## [EXERCISE OBJECTIVE]
Copy every line, leaving nothing out and adding nothing.

***** RAW DATA

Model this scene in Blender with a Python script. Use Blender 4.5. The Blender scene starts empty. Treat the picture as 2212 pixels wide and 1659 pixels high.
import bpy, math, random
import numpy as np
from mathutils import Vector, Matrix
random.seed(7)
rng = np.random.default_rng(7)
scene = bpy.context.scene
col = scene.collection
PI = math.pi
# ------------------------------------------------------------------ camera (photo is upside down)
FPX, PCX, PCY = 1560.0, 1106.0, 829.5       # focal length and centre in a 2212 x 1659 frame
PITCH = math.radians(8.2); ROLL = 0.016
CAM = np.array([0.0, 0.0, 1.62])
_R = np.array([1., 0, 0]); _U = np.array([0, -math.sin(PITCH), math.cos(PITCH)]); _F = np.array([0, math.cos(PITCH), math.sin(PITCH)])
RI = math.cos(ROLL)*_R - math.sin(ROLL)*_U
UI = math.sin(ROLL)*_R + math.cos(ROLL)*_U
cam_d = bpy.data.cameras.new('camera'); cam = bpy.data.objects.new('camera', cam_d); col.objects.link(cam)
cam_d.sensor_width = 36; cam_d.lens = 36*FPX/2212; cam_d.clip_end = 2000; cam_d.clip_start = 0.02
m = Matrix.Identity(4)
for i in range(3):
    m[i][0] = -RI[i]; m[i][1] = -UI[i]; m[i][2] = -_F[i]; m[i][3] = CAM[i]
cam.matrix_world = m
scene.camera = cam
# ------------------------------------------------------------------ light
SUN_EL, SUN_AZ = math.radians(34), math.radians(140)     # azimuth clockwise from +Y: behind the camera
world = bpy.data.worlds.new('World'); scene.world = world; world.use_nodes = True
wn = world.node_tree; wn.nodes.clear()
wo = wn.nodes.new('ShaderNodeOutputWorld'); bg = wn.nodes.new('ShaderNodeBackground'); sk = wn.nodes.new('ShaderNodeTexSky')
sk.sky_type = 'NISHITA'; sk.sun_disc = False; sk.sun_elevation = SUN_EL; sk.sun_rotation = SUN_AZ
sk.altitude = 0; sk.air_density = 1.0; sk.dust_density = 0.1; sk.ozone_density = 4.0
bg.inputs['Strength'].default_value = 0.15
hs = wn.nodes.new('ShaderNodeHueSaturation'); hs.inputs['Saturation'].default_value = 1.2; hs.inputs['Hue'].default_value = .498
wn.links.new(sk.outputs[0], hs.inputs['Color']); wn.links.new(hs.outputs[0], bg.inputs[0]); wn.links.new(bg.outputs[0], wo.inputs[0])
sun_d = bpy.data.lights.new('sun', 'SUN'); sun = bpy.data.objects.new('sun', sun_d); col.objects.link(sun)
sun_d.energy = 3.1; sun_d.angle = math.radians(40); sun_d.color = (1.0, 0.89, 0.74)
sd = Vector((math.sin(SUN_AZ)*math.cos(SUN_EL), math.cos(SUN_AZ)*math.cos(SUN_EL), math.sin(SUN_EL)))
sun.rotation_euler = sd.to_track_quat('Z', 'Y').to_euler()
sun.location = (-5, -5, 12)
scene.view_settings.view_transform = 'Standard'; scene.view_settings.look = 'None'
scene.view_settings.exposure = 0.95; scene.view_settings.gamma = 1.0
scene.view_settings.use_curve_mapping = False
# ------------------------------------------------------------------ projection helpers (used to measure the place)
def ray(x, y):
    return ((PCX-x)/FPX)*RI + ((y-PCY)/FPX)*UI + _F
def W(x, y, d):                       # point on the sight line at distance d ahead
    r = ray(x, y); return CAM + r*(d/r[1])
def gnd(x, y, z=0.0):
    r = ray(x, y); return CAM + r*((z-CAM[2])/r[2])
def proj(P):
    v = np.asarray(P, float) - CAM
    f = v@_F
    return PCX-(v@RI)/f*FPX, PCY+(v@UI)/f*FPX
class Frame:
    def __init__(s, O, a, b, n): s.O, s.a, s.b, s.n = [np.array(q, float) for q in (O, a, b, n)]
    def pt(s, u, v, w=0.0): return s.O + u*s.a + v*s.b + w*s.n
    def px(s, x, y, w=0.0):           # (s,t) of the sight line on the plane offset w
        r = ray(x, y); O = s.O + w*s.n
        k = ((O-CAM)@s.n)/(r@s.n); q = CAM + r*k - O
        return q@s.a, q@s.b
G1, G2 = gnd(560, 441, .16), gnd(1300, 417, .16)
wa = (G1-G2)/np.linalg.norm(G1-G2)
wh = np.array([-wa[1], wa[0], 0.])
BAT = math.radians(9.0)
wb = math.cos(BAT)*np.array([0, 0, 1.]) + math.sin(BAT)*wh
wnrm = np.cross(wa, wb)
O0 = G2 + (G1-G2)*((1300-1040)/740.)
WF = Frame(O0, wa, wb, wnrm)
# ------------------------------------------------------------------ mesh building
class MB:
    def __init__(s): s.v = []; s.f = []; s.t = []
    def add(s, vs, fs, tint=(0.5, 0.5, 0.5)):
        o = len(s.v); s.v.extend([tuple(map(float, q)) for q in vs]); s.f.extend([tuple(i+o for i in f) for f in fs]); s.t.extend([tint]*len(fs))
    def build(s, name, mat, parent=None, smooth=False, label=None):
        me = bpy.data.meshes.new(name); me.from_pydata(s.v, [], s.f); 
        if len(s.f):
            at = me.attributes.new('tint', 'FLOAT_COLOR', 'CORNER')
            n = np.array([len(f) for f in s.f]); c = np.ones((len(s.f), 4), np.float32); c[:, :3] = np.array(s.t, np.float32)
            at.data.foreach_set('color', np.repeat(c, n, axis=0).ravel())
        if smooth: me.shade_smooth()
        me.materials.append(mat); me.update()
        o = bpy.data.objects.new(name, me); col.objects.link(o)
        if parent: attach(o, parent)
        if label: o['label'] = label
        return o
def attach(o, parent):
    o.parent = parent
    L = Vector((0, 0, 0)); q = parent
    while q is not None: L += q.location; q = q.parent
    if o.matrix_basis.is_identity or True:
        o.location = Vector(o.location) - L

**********

## [EXERCISE ANSWER]
Model this scene in Blender with a Python script. Use Blender 4.5. The Blender scene starts empty. Treat the picture as 2212 pixels wide and 1659 pixels high.
import bpy, math, random
import numpy as np
from mathutils import Vector, Matrix
random.seed(7)
rng = np.random.default_rng(7)
scene = bpy.context.scene
col = scene.collection
PI = math.pi
# ------------------------------------------------------------------ camera (photo is upside down)
FPX, PCX, PCY = 1560.0, 1106.0, 829.5       # focal length and centre in a 2212 x 1659 frame
PITCH = math.radians(8.2); ROLL = 0.016
CAM = np.array([0.0, 0.0, 1.62])
_R = np.array([1., 0, 0]); _U = np.array([0, -math.sin(PITCH), math.cos(PITCH)]); _F = np.array([0, math.cos(PITCH), math.sin(PITCH)])
RI = math.cos(ROLL)*_R - math.sin(ROLL)*_U
UI = math.sin(ROLL)*_R + math.cos(ROLL)*_U
cam_d = bpy.data.cameras.new('camera'); cam = bpy.data.objects.new('camera', cam_d); col.objects.link(cam)
cam_d.sensor_width = 36; cam_d.lens = 36*FPX/2212; cam_d.clip_end = 2000; cam_d.clip_start = 0.02
m = Matrix.Identity(4)
for i in range(3):
    m[i][0] = -RI[i]; m[i][1] = -UI[i]; m[i][2] = -_F[i]; m[i][3] = CAM[i]
cam.matrix_world = m
scene.camera = cam
# ------------------------------------------------------------------ light
SUN_EL, SUN_AZ = math.radians(34), math.radians(140)     # azimuth clockwise from +Y: behind the camera
world = bpy.data.worlds.new('World'); scene.world = world; world.use_nodes = True
wn = world.node_tree; wn.nodes.clear()
wo = wn.nodes.new('ShaderNodeOutputWorld'); bg = wn.nodes.new('ShaderNodeBackground'); sk = wn.nodes.new('ShaderNodeTexSky')
sk.sky_type = 'NISHITA'; sk.sun_disc = False; sk.sun_elevation = SUN_EL; sk.sun_rotation = SUN_AZ
sk.altitude = 0; sk.air_density = 1.0; sk.dust_density = 0.1; sk.ozone_density = 4.0
bg.inputs['Strength'].default_value = 0.15
hs = wn.nodes.new('ShaderNodeHueSaturation'); hs.inputs['Saturation'].default_value = 1.2; hs.inputs['Hue'].default_value = .498
wn.links.new(sk.outputs[0], hs.inputs['Color']); wn.links.new(hs.outputs[0], bg.inputs[0]); wn.links.new(bg.outputs[0], wo.inputs[0])
sun_d = bpy.data.lights.new('sun', 'SUN'); sun = bpy.data.objects.new('sun', sun_d); col.objects.link(sun)
sun_d.energy = 3.1; sun_d.angle = math.radians(40); sun_d.color = (1.0, 0.89, 0.74)
sd = Vector((math.sin(SUN_AZ)*math.cos(SUN_EL), math.cos(SUN_AZ)*math.cos(SUN_EL), math.sin(SUN_EL)))
sun.rotation_euler = sd.to_track_quat('Z', 'Y').to_euler()
sun.location = (-5, -5, 12)
scene.view_settings.view_transform = 'Standard'; scene.view_settings.look = 'None'
scene.view_settings.exposure = 0.95; scene.view_settings.gamma = 1.0
scene.view_settings.use_curve_mapping = False
# ------------------------------------------------------------------ projection helpers (used to measure the place)
def ray(x, y):
    return ((PCX-x)/FPX)*RI + ((y-PCY)/FPX)*UI + _F
def W(x, y, d):                       # point on the sight line at distance d ahead
    r = ray(x, y); return CAM + r*(d/r[1])
def gnd(x, y, z=0.0):
    r = ray(x, y); return CAM + r*((z-CAM[2])/r[2])
def proj(P):
    v = np.asarray(P, float) - CAM
    f = v@_F
    return PCX-(v@RI)/f*FPX, PCY+(v@UI)/f*FPX
class Frame:
    def __init__(s, O, a, b, n): s.O, s.a, s.b, s.n = [np.array(q, float) for q in (O, a, b, n)]
    def pt(s, u, v, w=0.0): return s.O + u*s.a + v*s.b + w*s.n
    def px(s, x, y, w=0.0):           # (s,t) of the sight line on the plane offset w
        r = ray(x, y); O = s.O + w*s.n
        k = ((O-CAM)@s.n)/(r@s.n); q = CAM + r*k - O
        return q@s.a, q@s.b
G1, G2 = gnd(560, 441, .16), gnd(1300, 417, .16)
wa = (G1-G2)/np.linalg.norm(G1-G2)
wh = np.array([-wa[1], wa[0], 0.])
BAT = math.radians(9.0)
wb = math.cos(BAT)*np.array([0, 0, 1.]) + math.sin(BAT)*wh
wnrm = np.cross(wa, wb)
O0 = G2 + (G1-G2)*((1300-1040)/740.)
WF = Frame(O0, wa, wb, wnrm)
# ------------------------------------------------------------------ mesh building
class MB:
    def __init__(s): s.v = []; s.f = []; s.t = []
    def add(s, vs, fs, tint=(0.5, 0.5, 0.5)):
        o = len(s.v); s.v.extend([tuple(map(float, q)) for q in vs]); s.f.extend([tuple(i+o for i in f) for f in fs]); s.t.extend([tint]*len(fs))
    def build(s, name, mat, parent=None, smooth=False, label=None):
        me = bpy.data.meshes.new(name); me.from_pydata(s.v, [], s.f); 
        if len(s.f):
            at = me.attributes.new('tint', 'FLOAT_COLOR', 'CORNER')
            n = np.array([len(f) for f in s.f]); c = np.ones((len(s.f), 4), np.float32); c[:, :3] = np.array(s.t, np.float32)
            at.data.foreach_set('color', np.repeat(c, n, axis=0).ravel())
        if smooth: me.shade_smooth()
        me.materials.append(mat); me.update()
        o = bpy.data.objects.new(name, me); col.objects.link(o)
        if parent: attach(o, parent)
        if label: o['label'] = label
        return o
def attach(o, parent):
    o.parent = parent
    L = Vector((0, 0, 0)); q = parent
    while q is not None: L += q.location; q = q.parent
    if o.matrix_basis.is_identity or True:
        o.location = Vector(o.location) - L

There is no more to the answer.